Entries>
------------------------

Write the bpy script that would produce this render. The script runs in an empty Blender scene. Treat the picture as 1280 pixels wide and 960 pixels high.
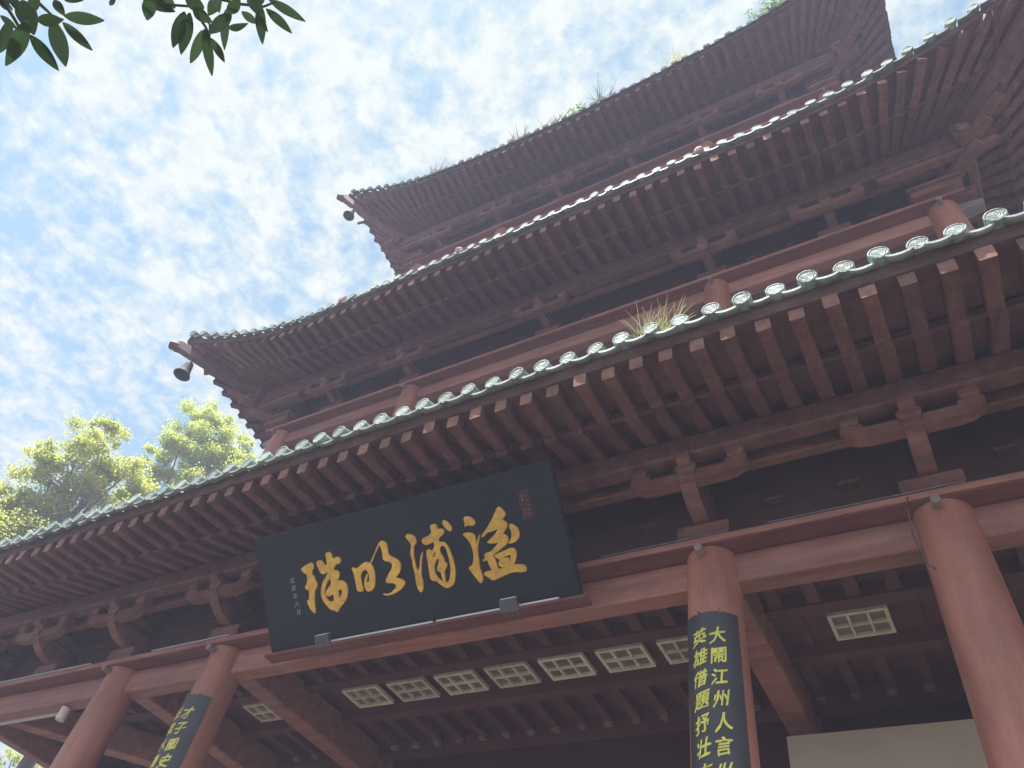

------------------------

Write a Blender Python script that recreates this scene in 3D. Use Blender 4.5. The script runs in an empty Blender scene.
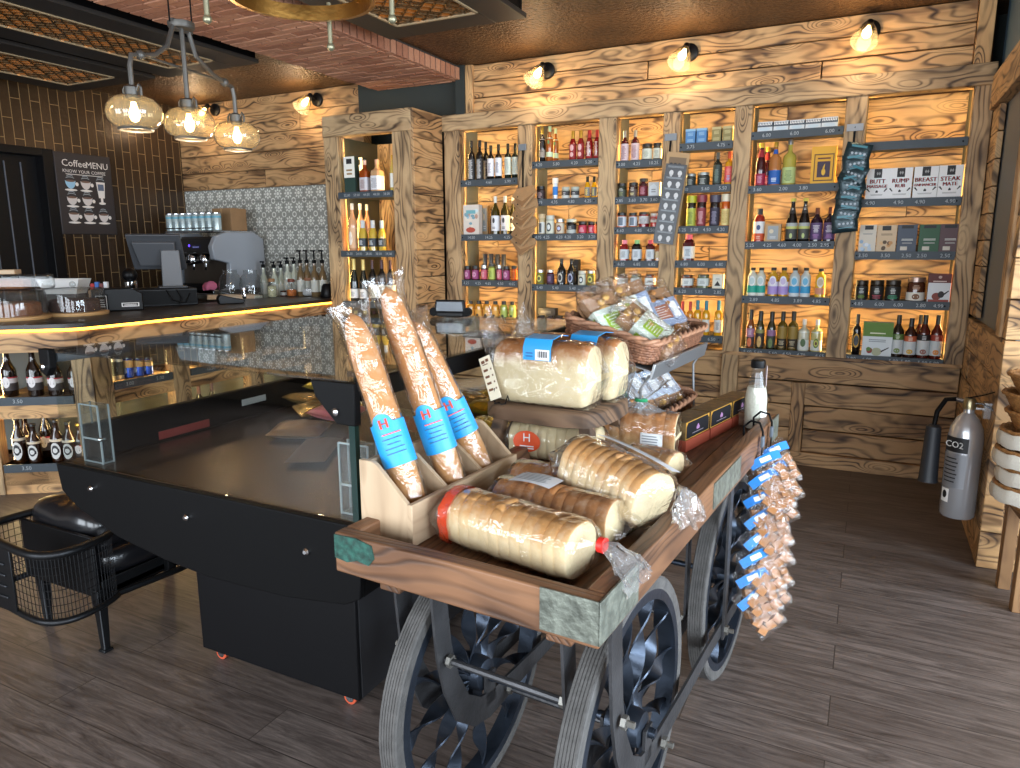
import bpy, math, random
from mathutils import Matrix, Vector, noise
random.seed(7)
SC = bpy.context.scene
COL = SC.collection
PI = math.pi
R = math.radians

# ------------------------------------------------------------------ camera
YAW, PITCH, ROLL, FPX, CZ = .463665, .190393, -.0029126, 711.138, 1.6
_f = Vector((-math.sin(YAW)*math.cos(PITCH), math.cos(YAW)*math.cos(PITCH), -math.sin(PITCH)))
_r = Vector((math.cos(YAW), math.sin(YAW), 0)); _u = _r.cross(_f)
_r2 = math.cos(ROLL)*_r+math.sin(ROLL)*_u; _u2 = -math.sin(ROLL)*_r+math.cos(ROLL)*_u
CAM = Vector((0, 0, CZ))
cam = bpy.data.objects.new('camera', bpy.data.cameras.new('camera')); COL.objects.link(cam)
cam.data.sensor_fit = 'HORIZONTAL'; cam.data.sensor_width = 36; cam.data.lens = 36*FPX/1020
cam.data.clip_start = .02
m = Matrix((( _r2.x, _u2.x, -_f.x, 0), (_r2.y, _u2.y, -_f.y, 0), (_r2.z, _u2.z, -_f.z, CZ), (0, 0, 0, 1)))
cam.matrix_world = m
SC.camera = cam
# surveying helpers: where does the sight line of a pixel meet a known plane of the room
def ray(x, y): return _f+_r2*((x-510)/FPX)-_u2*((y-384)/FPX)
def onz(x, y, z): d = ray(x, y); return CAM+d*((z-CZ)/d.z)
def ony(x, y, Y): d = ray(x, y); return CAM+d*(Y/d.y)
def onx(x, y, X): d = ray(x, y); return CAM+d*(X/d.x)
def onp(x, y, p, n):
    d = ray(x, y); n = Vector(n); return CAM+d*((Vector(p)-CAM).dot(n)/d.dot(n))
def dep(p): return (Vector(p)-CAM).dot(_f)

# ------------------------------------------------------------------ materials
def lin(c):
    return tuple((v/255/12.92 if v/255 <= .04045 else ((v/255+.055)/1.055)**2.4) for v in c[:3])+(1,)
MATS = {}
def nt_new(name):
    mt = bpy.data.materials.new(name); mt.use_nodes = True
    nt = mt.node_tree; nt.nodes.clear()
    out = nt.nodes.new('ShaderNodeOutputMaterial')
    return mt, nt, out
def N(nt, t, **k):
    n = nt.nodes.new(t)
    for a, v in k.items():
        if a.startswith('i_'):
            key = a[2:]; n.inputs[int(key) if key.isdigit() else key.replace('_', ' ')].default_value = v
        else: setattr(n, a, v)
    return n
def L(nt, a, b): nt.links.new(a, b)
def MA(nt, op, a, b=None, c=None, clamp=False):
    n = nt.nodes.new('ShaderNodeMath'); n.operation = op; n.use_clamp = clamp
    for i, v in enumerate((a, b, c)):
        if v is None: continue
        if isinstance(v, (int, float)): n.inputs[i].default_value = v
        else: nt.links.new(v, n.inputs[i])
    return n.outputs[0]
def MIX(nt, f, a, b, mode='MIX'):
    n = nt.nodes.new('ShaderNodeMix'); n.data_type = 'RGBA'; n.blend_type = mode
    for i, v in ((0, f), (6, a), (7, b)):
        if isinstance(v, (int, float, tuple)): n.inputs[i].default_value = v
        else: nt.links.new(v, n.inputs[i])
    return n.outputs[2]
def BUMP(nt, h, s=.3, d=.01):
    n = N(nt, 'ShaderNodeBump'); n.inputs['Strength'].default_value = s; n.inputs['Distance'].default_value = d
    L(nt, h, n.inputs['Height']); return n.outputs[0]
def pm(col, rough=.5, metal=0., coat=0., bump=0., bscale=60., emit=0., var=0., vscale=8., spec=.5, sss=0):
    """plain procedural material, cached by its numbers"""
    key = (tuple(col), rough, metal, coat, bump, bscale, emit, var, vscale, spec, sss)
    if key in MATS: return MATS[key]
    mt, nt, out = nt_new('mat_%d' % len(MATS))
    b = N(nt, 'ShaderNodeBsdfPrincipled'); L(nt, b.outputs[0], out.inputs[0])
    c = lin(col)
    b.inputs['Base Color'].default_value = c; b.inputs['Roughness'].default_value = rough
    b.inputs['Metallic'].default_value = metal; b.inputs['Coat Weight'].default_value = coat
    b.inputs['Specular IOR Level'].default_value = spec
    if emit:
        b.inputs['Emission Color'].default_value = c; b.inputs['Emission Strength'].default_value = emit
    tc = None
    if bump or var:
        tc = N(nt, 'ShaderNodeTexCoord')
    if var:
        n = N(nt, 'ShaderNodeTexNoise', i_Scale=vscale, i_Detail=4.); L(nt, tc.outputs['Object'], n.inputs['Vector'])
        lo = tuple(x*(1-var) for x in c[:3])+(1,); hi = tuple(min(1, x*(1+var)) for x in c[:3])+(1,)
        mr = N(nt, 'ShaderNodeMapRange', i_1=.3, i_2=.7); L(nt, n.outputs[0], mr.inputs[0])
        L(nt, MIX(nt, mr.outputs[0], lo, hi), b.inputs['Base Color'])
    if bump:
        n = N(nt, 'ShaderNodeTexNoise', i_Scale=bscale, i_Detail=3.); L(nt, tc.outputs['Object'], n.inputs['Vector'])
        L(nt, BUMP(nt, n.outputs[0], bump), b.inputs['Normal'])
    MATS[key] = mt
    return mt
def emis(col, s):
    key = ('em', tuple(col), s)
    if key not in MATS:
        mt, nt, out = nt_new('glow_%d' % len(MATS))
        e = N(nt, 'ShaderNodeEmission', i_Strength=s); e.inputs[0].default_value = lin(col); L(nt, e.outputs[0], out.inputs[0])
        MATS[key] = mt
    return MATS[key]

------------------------

Instruction> Copy word for word only the lines above from the one with "Write a Blender" through the one with "R = math.radians". Leave pictures out.

Result of this task>
Write a Blender Python script that recreates this scene in 3D. Use Blender 4.5. The script runs in an empty Blender scene.
import bpy, math, random
from mathutils import Matrix, Vector, noise
random.seed(7)
SC = bpy.context.scene
COL = SC.collection
PI = math.pi
R = math.radians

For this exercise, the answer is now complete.